ID: No, I’m not going to go. I’m a little off, honestly. I got a real late start in the fall. Took the summer off and had some injuries.

Q: What’s the last six months or so been like, getting bounced around a little bit?

ID: Well, it’s been close to a year now, really. My wife and I left the Mammoth Track Club last May. … At the end of the day, we just weren’t getting results so we had to make a change. We were both getting banged up. We took the summer off from running. We worked a couple camps just to keep our foot in the running world. But we weren’t running much. We moved to Portland in the fall. Decided to make a fresh start, and not really knowing what we were going to do. We were both under contract with other companies.

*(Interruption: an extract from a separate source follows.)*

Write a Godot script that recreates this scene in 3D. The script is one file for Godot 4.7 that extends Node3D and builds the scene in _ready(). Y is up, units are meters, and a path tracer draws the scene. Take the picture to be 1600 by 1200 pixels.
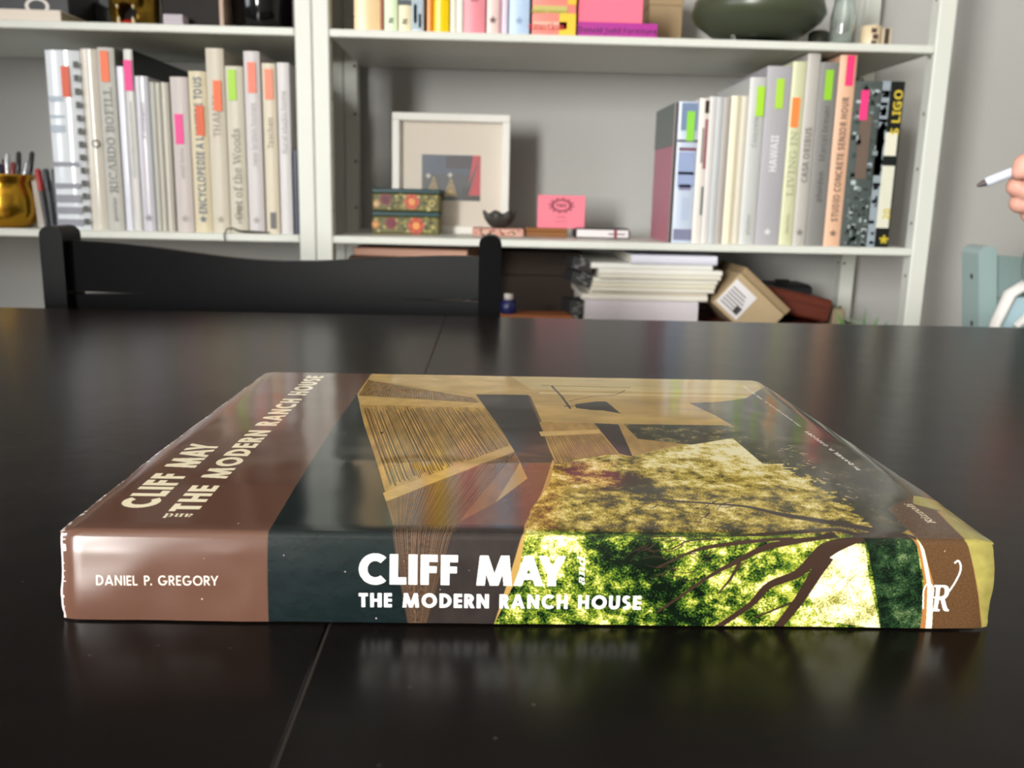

I was with Adidas and she was with Reebok. So we were hoping it would work out to come here but we had to wait and see how it all worked out. Fortunately it worked out. We were happy tom come down here in February.

Q: Did Adidas let you go or did you leave them?

ID: I enjoyed my time with Adidas. It’s just an economic reality for them, and a performance reality. I didn’t perform well enough, the budget’s tight, so I’m on the chopping block. I get a long with those guys. I like them and I think that goes both ways. But it’s our sport.

Q: Kind of like getting traded from one team to the next?

ID: Yeah. Lower economic scale, but the same thing.

Q: What were you doing up in Portland?

ID: I was there from September through January, and I was just getting healthy. I was getting as much base training in as I could, but there’s a chiropractor up there, Justin Whittaker … and saw him a bunch. Mostly just took things really really slow, the priority was not to get fit, it was to get healthy. Probably by December I was back to full volume, full training.
Q: Did you run across guys you knew in the woods (of Forest Park), whether the University of Portland guys, or Jerry Schumacher’s group?

ID: I saw guys around. Saw some of Schumacher’s guys. Jonathan Riley is part of that group and he and I go back to college together so we did some running together. But all of my workouts were alone. And I needed it like that. I needed to be doing it every day at my own pace. The reality is you can’t run at a high level that way. At least that’s not my experience. So I knew we needed to do something. I was just a matter of waiting until it worked out.

Q: Did you have other options?

ID: I wanted to be in Eugene. This is where things are happening. We knew that if we could make this work, this is what we wanted to do. There were secondary things, but we felt like we got our way.